╭──

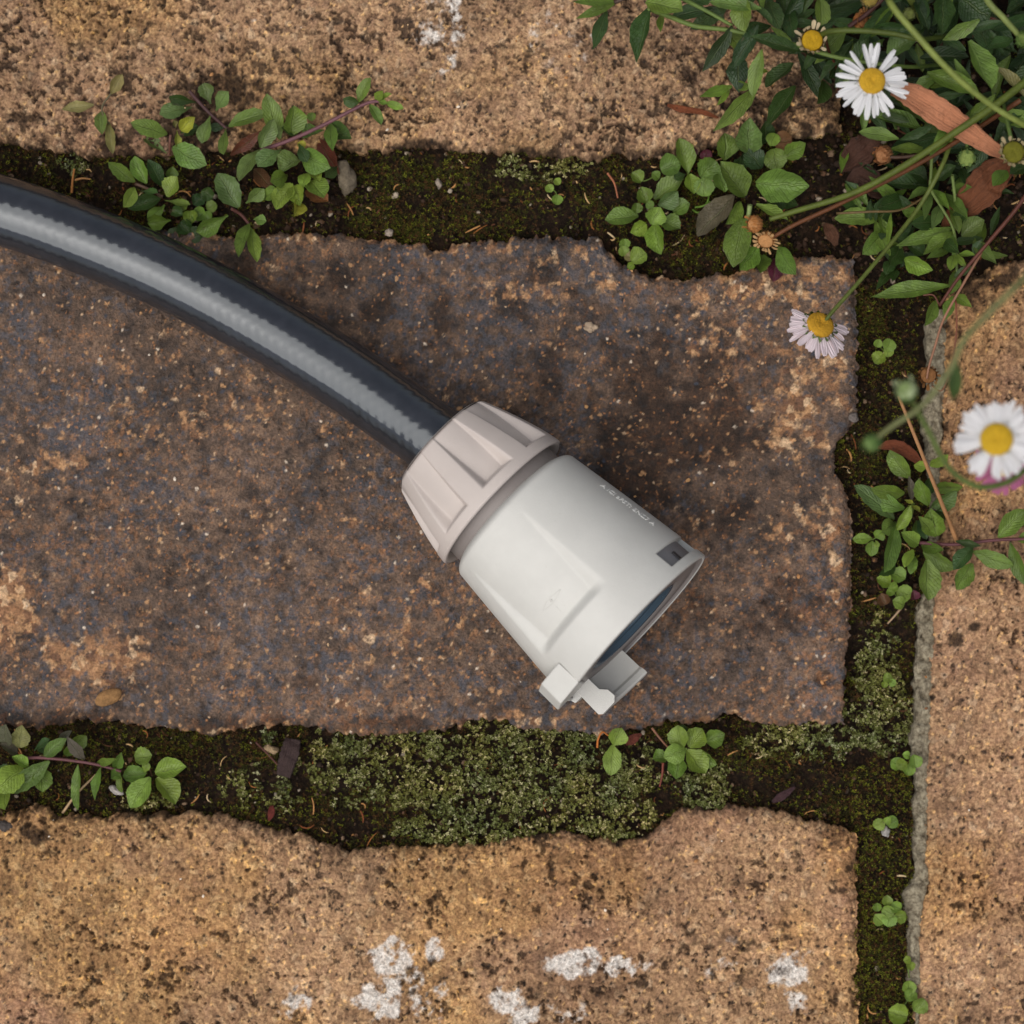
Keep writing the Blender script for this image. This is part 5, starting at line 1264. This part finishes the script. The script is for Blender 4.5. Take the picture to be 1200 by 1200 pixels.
STK = [('pale straw crossing the lower joint under the trailing plant', [(73, 953, .5), (90, 930, 0), (112, 908, -.5)], 1.6, (196, 164, 124)),
       ('short orange straw at the left end of the upper joint', [(84, 226, -1), (85, 212, -.5), (87, 198, -1)], 1.6, (176, 116, 58)),
       ('short tan straw just above the hose at the left', [(88, 211, -.6), (97, 209, -.3), (106, 210, -.6)], 1.4, (170, 122, 72)),
       ('thin red brown twig beside the dark bark chip in the lower joint', [(300, 870, -1), (316, 886, 0), (332, 904, -.6)], 1.3, (84, 48, 40)),
       ('curled orange rootlet left of the paired leaves in the lower joint', [(700, 876, .3), (701, 866, 1), (706, 858, 1), (713, 862, .6)], 1.3, (190, 112, 48)),
       ('brown twig above the bright rosette in the lower joint', [(764, 853, .6), (774, 866, .8), (783, 876, .2)], 1.5, (140, 98, 74)),
       ('red stalk below the bright rosette in the lower joint', [(777, 894, .5), (776, 908, .3), (773, 922, -.4)], 1.5, (120, 60, 46)),
       ('forked dry root in the upper joint left of the small rosette', [(712, 203, -1), (720, 215, -.4), (724, 232, -1)], 1.4, (168, 104, 72)),
       ('pale twig bit under the round seedling cluster in the right joint', [(1058, 710, .4), (1050, 720, .2), (1040, 731, -.4)], 1.5, (168, 140, 110))]
for lb, pts, r_, c_ in STK: stick('straw', lb, 'straw', pts, r_, c_)

def stone(name, label, px, py, z, rx, ry, h, rot, col, seed, cat='stone', jag=.18):
    g = np.linspace(0, np.pi, 14); a = np.linspace(0, 2 * np.pi, 22, endpoint=False)
    G, A = np.meshgrid(g, a, indexing='ij')
    d = np.stack([np.sin(G) * np.cos(A), np.sin(G) * np.sin(A), np.cos(G)], -1)
    n = 1 + jag * (fbm(d[..., 0] * 1.8 + seed, d[..., 1] * 1.8 + d[..., 2] * 1.3, seed, 4))
    V = d * n[..., None] * np.array([rx * S, ry * S, h * .001])
    c, s_ = math.cos(rot), math.sin(rot); x, y = V[..., 0].copy(), V[..., 1].copy(); V[..., 0] = c * x - s_ * y; V[..., 1] = s_ * x + c * y
    V = V + np.array(P(px, py, (z + h * .8) * .001))
    o = obj(name, mesh_np(name, V, grid_quads(14, 22, True)), M['stone']); recentre(o); o.color = (*srgb(*col), 1)
    return tag(o, label, cat)
stone('pebble', 'smooth orange tan pebble on the burnt brick near its lower left edge', 127, 817, 0, 16, 9.5, 1.2, .4, (178, 134, 86), 3, 'pebble')
stone('stone', 'rough grey stone in the upper joint right of the leafy clump', 405, 208, -2.5, 10, 19, 2.0, .2, (150, 136, 114), 5, 'stone', .5)
stone('stone', 'small white stone chip under the trailing plant in the lower joint', 136, 926, -1.5, 9, 4.5, 1.0, -.5, (212, 204, 196), 7, 'stone', .5)
stone('stone', 'white grit at the edge of the burnt brick in the upper joint', 456, 273, -1.2, 5, 4.5, .8, 0, (196, 178, 162), 9, 'stone', .5)
stone('stone', 'pale elongated grit in the upper joint between stone and seedling', 514, 216, -2.5, 3.5, 6, .8, .3, (176, 160, 144), 11, 'stone', .5)
stone('stone', 'pale flat grain on the burnt brick above the connector', 692, 384, -.2, 8, 6, .5, 0, (214, 188, 160), 13, 'stone', .6)
stone('stone', 'grey round stone at the right rim of the burnt brick', 1000, 489, -.8, 6, 6, .9, 0, (132, 122, 116), 15, 'stone', .4)
stone('stone', 'pale stone under the bark chip in the lower joint', 318, 878, -1.5, 10, 5, 1.0, -.4, (186, 158, 122), 17, 'stone', .5)
stone('stone', 'white chip beside the two leaved seedling in the lower right joint', 1038, 975, -1.5, 5, 6, .8, 0, (196, 190, 184), 19, 'stone', .6)
stone('stone', 'dark grey stone on the corner of the bottom brick at the left edge', 5, 968, -1.2, 9, 7, 1.0, 0, (96, 88, 84), 21, 'stone', .4)

# ------------------------------------------------------------------ repeats share a group
GROUPS = {'seedling': 'seedlings in the joints', 'rosette_plant': 'rosettes in the joints', 'fleabane_plant': 'leafy plants in the joints', 'daisy_plant': 'flowering daisies on the right',
          'straw': 'loose straws and twigs in the joints', 'stone': 'small stones and grit', 'dry_leaf': 'dead leaves', 'red_leaf': 'red leaf scraps', 'dry_stalk': 'dry stalks'}
for o in list(COL.objects):
    g = GROUPS.get(o.name.split('.')[0])
    if g and o.parent is None: o['group'] = g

╰──

> [WRITTEN PROBLEM]: Reproduce the material above in full, exactly, with no images.

> [ANSWER TO THIS EXERCISE]:
Keep writing the Blender script for this image. This is part 5, starting at line 1264. This part finishes the script. The script is for Blender 4.5. Take the picture to be 1200 by 1200 pixels.
STK = [('pale straw crossing the lower joint under the trailing plant', [(73, 953, .5), (90, 930, 0), (112, 908, -.5)], 1.6, (196, 164, 124)),
       ('short orange straw at the left end of the upper joint', [(84, 226, -1), (85, 212, -.5), (87, 198, -1)], 1.6, (176, 116, 58)),
       ('short tan straw just above the hose at the left', [(88, 211, -.6), (97, 209, -.3), (106, 210, -.6)], 1.4, (170, 122, 72)),
       ('thin red brown twig beside the dark bark chip in the lower joint', [(300, 870, -1), (316, 886, 0), (332, 904, -.6)], 1.3, (84, 48, 40)),
       ('curled orange rootlet left of the paired leaves in the lower joint', [(700, 876, .3), (701, 866, 1), (706, 858, 1), (713, 862, .6)], 1.3, (190, 112, 48)),
       ('brown twig above the bright rosette in the lower joint', [(764, 853, .6), (774, 866, .8), (783, 876, .2)], 1.5, (140, 98, 74)),
       ('red stalk below the bright rosette in the lower joint', [(777, 894, .5), (776, 908, .3), (773, 922, -.4)], 1.5, (120, 60, 46)),
       ('forked dry root in the upper joint left of the small rosette', [(712, 203, -1), (720, 215, -.4), (724, 232, -1)], 1.4, (168, 104, 72)),
       ('pale twig bit under the round seedling cluster in the right joint', [(1058, 710, .4), (1050, 720, .2), (1040, 731, -.4)], 1.5, (168, 140, 110))]
for lb, pts, r_, c_ in STK: stick('straw', lb, 'straw', pts, r_, c_)

def stone(name, label, px, py, z, rx, ry, h, rot, col, seed, cat='stone', jag=.18):
    g = np.linspace(0, np.pi, 14); a = np.linspace(0, 2 * np.pi, 22, endpoint=False)
    G, A = np.meshgrid(g, a, indexing='ij')
    d = np.stack([np.sin(G) * np.cos(A), np.sin(G) * np.sin(A), np.cos(G)], -1)
    n = 1 + jag * (fbm(d[..., 0] * 1.8 + seed, d[..., 1] * 1.8 + d[..., 2] * 1.3, seed, 4))
    V = d * n[..., None] * np.array([rx * S, ry * S, h * .001])
    c, s_ = math.cos(rot), math.sin(rot); x, y = V[..., 0].copy(), V[..., 1].copy(); V[..., 0] = c * x - s_ * y; V[..., 1] = s_ * x + c * y
    V = V + np.array(P(px, py, (z + h * .8) * .001))
    o = obj(name, mesh_np(name, V, grid_quads(14, 22, True)), M['stone']); recentre(o); o.color = (*srgb(*col), 1)
    return tag(o, label, cat)
stone('pebble', 'smooth orange tan pebble on the burnt brick near its lower left edge', 127, 817, 0, 16, 9.5, 1.2, .4, (178, 134, 86), 3, 'pebble')
stone('stone', 'rough grey stone in the upper joint right of the leafy clump', 405, 208, -2.5, 10, 19, 2.0, .2, (150, 136, 114), 5, 'stone', .5)
stone('stone', 'small white stone chip under the trailing plant in the lower joint', 136, 926, -1.5, 9, 4.5, 1.0, -.5, (212, 204, 196), 7, 'stone', .5)
stone('stone', 'white grit at the edge of the burnt brick in the upper joint', 456, 273, -1.2, 5, 4.5, .8, 0, (196, 178, 162), 9, 'stone', .5)
stone('stone', 'pale elongated grit in the upper joint between stone and seedling', 514, 216, -2.5, 3.5, 6, .8, .3, (176, 160, 144), 11, 'stone', .5)
stone('stone', 'pale flat grain on the burnt brick above the connector', 692, 384, -.2, 8, 6, .5, 0, (214, 188, 160), 13, 'stone', .6)
stone('stone', 'grey round stone at the right rim of the burnt brick', 1000, 489, -.8, 6, 6, .9, 0, (132, 122, 116), 15, 'stone', .4)
stone('stone', 'pale stone under the bark chip in the lower joint', 318, 878, -1.5, 10, 5, 1.0, -.4, (186, 158, 122), 17, 'stone', .5)
stone('stone', 'white chip beside the two leaved seedling in the lower right joint', 1038, 975, -1.5, 5, 6, .8, 0, (196, 190, 184), 19, 'stone', .6)
stone('stone', 'dark grey stone on the corner of the bottom brick at the left edge', 5, 968, -1.2, 9, 7, 1.0, 0, (96, 88, 84), 21, 'stone', .4)

# ------------------------------------------------------------------ repeats share a group
GROUPS = {'seedling': 'seedlings in the joints', 'rosette_plant': 'rosettes in the joints', 'fleabane_plant': 'leafy plants in the joints', 'daisy_plant': 'flowering daisies on the right',
          'straw': 'loose straws and twigs in the joints', 'stone': 'small stones and grit', 'dry_leaf': 'dead leaves', 'red_leaf': 'red leaf scraps', 'dry_stalk': 'dry stalks'}
for o in list(COL.objects):
    g = GROUPS.get(o.name.split('.')[0])
    if g and o.parent is None: o['group'] = g